▶ _Problem description_:
Write out every entry exactly as it appears.

[Begin]

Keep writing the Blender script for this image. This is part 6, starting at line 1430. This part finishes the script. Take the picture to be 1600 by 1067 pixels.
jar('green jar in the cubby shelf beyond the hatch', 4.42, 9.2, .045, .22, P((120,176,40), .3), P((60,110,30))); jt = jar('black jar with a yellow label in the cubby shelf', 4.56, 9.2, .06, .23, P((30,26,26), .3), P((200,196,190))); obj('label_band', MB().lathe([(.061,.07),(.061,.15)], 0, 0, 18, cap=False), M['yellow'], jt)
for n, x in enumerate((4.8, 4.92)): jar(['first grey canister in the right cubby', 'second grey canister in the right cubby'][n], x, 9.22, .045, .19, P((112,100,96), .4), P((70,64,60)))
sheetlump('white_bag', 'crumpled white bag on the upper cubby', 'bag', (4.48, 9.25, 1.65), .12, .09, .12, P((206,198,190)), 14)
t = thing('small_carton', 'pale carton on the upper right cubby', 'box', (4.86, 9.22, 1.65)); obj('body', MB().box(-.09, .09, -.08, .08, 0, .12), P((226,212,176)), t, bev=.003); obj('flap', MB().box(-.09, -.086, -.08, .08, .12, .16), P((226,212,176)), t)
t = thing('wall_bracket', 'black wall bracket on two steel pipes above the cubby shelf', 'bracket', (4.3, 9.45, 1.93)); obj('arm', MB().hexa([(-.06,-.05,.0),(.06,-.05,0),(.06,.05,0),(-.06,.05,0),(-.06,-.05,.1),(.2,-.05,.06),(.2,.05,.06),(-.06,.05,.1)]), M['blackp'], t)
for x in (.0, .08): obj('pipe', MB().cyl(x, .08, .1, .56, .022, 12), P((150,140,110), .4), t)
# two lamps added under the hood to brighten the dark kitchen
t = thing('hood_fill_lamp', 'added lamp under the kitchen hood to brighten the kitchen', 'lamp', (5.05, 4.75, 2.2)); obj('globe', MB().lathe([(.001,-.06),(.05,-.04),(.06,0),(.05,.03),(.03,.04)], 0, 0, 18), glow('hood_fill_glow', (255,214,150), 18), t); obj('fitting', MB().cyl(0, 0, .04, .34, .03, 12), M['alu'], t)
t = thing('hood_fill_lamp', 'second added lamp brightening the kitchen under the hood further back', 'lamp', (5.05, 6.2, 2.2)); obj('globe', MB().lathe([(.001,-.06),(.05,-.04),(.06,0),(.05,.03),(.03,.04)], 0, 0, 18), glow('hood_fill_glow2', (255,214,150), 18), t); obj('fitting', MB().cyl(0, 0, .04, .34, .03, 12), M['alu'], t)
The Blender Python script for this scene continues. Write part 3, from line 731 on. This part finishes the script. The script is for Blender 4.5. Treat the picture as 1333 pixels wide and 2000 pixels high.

[End]

▶ _Solved problem_:
Keep writing the Blender script for this image. This is part 6, starting at line 1430. This part finishes the script. Take the picture to be 1600 by 1067 pixels.
jar('green jar in the cubby shelf beyond the hatch', 4.42, 9.2, .045, .22, P((120,176,40), .3), P((60,110,30))); jt = jar('black jar with a yellow label in the cubby shelf', 4.56, 9.2, .06, .23, P((30,26,26), .3), P((200,196,190))); obj('label_band', MB().lathe([(.061,.07),(.061,.15)], 0, 0, 18, cap=False), M['yellow'], jt)
for n, x in enumerate((4.8, 4.92)): jar(['first grey canister in the right cubby', 'second grey canister in the right cubby'][n], x, 9.22, .045, .19, P((112,100,96), .4), P((70,64,60)))
sheetlump('white_bag', 'crumpled white bag on the upper cubby', 'bag', (4.48, 9.25, 1.65), .12, .09, .12, P((206,198,190)), 14)
t = thing('small_carton', 'pale carton on the upper right cubby', 'box', (4.86, 9.22, 1.65)); obj('body', MB().box(-.09, .09, -.08, .08, 0, .12), P((226,212,176)), t, bev=.003); obj('flap', MB().box(-.09, -.086, -.08, .08, .12, .16), P((226,212,176)), t)
t = thing('wall_bracket', 'black wall bracket on two steel pipes above the cubby shelf', 'bracket', (4.3, 9.45, 1.93)); obj('arm', MB().hexa([(-.06,-.05,.0),(.06,-.05,0),(.06,.05,0),(-.06,.05,0),(-.06,-.05,.1),(.2,-.05,.06),(.2,.05,.06),(-.06,.05,.1)]), M['blackp'], t)
for x in (.0, .08): obj('pipe', MB().cyl(x, .08, .1, .56, .022, 12), P((150,140,110), .4), t)
# two lamps added under the hood to brighten the dark kitchen
t = thing('hood_fill_lamp', 'added lamp under the kitchen hood to brighten the kitchen', 'lamp', (5.05, 4.75, 2.2)); obj('globe', MB().lathe([(.001,-.06),(.05,-.04),(.06,0),(.05,.03),(.03,.04)], 0, 0, 18), glow('hood_fill_glow', (255,214,150), 18), t); obj('fitting', MB().cyl(0, 0, .04, .34, .03, 12), M['alu'], t)
t = thing('hood_fill_lamp', 'second added lamp brightening the kitchen under the hood further back', 'lamp', (5.05, 6.2, 2.2)); obj('globe', MB().lathe([(.001,-.06),(.05,-.04),(.06,0),(.05,.03),(.03,.04)], 0, 0, 18), glow('hood_fill_glow2', (255,214,150), 18), t); obj('fitting', MB().cyl(0, 0, .04, .34, .03, 12), M['alu'], t)
The Blender Python script for this scene continues. Write part 3, from line 731 on. This part finishes the script. The script is for Blender 4.5. Treat the picture as 1333 pixels wide and 2000 pixels high.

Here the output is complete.